* **SET PROBLEM**:
From the first line of the data below, repeat each line exactly until you reach the line with "cam.matrix_world = m"; include that line too.
___ SUPPLIED DATA
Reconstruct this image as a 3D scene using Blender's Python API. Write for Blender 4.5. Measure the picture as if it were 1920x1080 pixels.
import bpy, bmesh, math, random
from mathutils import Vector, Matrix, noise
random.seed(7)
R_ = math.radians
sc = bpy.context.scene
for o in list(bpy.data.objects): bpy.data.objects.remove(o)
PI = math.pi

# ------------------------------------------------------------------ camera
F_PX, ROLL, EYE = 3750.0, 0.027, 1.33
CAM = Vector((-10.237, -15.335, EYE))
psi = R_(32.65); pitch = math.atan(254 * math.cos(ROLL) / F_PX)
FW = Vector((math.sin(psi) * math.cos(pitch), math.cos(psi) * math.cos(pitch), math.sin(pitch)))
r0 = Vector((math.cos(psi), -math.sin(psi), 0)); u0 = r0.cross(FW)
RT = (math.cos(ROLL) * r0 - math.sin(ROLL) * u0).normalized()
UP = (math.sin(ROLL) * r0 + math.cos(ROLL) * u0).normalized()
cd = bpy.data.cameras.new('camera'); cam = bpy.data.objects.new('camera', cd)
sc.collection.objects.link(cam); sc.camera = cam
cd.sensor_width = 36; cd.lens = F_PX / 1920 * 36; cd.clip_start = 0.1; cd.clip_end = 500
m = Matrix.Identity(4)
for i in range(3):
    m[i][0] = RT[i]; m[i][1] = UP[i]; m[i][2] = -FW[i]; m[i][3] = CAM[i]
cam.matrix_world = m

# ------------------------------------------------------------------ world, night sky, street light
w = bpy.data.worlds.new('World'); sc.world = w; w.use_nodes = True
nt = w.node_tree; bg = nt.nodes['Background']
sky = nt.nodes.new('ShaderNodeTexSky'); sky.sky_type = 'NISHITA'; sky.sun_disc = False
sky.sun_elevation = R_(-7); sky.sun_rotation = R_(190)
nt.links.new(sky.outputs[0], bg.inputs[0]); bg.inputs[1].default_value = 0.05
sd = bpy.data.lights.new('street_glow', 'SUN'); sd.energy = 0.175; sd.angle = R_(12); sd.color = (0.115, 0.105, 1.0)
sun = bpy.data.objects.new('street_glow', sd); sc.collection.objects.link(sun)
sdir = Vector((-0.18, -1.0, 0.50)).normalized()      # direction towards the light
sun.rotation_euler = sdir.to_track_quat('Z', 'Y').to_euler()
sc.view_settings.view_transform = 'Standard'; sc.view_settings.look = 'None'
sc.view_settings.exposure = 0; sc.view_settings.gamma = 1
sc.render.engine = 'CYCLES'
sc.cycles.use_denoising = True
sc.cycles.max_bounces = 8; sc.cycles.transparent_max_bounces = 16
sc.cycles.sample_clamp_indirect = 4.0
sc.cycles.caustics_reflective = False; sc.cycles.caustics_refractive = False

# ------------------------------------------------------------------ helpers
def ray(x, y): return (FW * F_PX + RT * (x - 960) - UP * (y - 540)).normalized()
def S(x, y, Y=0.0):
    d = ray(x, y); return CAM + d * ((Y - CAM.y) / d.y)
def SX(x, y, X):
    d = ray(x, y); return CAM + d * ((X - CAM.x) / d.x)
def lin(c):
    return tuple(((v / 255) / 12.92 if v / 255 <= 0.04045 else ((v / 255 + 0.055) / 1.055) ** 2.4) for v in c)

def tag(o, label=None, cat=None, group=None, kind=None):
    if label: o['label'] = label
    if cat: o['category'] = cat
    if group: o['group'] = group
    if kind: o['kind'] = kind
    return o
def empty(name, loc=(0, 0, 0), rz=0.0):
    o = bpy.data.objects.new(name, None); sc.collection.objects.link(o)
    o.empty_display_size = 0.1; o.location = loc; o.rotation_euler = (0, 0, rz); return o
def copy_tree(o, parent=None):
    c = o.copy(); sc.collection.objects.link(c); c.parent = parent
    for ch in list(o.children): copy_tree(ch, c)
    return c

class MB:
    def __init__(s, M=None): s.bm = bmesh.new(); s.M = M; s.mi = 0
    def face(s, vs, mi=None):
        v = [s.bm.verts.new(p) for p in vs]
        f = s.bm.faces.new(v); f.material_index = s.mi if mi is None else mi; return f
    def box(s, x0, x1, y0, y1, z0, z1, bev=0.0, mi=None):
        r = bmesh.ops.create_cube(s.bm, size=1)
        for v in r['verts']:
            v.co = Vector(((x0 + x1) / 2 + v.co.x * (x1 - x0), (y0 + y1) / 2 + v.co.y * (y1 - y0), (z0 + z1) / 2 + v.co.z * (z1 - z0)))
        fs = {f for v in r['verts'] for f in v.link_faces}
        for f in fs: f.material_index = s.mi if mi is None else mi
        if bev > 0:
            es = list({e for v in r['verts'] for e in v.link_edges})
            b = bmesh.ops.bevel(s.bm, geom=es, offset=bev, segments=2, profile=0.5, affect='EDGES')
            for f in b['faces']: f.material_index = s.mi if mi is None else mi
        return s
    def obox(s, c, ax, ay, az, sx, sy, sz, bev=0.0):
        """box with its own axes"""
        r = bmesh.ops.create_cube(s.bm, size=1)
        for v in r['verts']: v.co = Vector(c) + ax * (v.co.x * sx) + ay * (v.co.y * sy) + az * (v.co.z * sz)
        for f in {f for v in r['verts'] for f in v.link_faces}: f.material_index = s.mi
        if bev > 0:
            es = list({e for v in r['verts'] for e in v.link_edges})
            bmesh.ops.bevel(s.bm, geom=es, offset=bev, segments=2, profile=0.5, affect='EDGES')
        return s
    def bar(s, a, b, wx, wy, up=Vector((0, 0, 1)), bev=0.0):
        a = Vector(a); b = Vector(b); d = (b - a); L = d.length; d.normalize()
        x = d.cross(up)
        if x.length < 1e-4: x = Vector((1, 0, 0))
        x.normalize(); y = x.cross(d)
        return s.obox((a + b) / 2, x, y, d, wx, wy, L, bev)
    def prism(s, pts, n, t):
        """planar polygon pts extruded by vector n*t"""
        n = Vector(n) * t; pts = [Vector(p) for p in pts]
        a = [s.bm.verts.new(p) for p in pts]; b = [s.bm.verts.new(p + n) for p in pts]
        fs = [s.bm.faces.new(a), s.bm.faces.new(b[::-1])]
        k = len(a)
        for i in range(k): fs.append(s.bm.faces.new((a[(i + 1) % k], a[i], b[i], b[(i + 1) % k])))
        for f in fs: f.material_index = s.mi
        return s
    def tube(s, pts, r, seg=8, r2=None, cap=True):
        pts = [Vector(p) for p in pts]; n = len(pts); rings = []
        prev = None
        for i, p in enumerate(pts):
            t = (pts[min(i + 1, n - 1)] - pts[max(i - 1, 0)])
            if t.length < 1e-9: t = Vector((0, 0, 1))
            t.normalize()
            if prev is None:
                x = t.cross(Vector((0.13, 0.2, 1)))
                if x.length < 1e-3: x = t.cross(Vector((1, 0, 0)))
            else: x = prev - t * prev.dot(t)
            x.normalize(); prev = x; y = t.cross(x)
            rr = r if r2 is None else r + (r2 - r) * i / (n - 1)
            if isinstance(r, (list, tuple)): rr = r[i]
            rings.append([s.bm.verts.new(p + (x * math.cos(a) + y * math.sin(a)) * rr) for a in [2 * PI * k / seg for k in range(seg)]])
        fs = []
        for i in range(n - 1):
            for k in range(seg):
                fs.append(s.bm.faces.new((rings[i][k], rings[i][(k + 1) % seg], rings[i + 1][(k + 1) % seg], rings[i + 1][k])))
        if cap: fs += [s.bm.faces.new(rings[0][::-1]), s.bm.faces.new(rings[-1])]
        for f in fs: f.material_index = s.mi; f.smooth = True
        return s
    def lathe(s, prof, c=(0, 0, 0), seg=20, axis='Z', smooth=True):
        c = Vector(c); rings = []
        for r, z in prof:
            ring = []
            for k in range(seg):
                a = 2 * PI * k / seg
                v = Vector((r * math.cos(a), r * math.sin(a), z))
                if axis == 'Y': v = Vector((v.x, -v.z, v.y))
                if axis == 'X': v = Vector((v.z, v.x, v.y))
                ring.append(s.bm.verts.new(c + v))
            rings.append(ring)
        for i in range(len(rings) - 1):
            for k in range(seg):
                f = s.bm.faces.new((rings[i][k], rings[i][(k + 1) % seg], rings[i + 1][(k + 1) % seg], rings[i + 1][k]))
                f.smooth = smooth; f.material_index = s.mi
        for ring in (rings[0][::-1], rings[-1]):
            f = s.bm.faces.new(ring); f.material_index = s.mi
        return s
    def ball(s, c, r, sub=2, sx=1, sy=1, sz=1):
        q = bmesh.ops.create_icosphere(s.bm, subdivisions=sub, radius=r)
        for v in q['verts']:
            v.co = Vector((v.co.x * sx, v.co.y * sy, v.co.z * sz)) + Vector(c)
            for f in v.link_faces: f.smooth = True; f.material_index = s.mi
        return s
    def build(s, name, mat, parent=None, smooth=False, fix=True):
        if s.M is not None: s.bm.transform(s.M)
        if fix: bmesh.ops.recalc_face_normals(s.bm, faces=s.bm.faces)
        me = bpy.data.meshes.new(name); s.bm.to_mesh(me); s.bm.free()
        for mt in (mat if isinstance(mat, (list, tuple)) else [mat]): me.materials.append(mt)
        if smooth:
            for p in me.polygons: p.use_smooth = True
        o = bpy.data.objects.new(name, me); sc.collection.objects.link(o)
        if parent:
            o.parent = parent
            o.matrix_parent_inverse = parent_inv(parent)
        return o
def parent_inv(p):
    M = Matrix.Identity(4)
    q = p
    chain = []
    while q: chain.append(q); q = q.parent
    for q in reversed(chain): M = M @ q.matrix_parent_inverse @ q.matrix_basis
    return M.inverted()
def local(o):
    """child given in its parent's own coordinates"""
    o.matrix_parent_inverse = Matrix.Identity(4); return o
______
* **EXERCISE RESPONSE**:
Reconstruct this image as a 3D scene using Blender's Python API. Write for Blender 4.5. Measure the picture as if it were 1920x1080 pixels.
import bpy, bmesh, math, random
from mathutils import Vector, Matrix, noise
random.seed(7)
R_ = math.radians
sc = bpy.context.scene
for o in list(bpy.data.objects): bpy.data.objects.remove(o)
PI = math.pi

# ------------------------------------------------------------------ camera
F_PX, ROLL, EYE = 3750.0, 0.027, 1.33
CAM = Vector((-10.237, -15.335, EYE))
psi = R_(32.65); pitch = math.atan(254 * math.cos(ROLL) / F_PX)
FW = Vector((math.sin(psi) * math.cos(pitch), math.cos(psi) * math.cos(pitch), math.sin(pitch)))
r0 = Vector((math.cos(psi), -math.sin(psi), 0)); u0 = r0.cross(FW)
RT = (math.cos(ROLL) * r0 - math.sin(ROLL) * u0).normalized()
UP = (math.sin(ROLL) * r0 + math.cos(ROLL) * u0).normalized()
cd = bpy.data.cameras.new('camera'); cam = bpy.data.objects.new('camera', cd)
sc.collection.objects.link(cam); sc.camera = cam
cd.sensor_width = 36; cd.lens = F_PX / 1920 * 36; cd.clip_start = 0.1; cd.clip_end = 500
m = Matrix.Identity(4)
for i in range(3):
    m[i][0] = RT[i]; m[i][1] = UP[i]; m[i][2] = -FW[i]; m[i][3] = CAM[i]
cam.matrix_world = m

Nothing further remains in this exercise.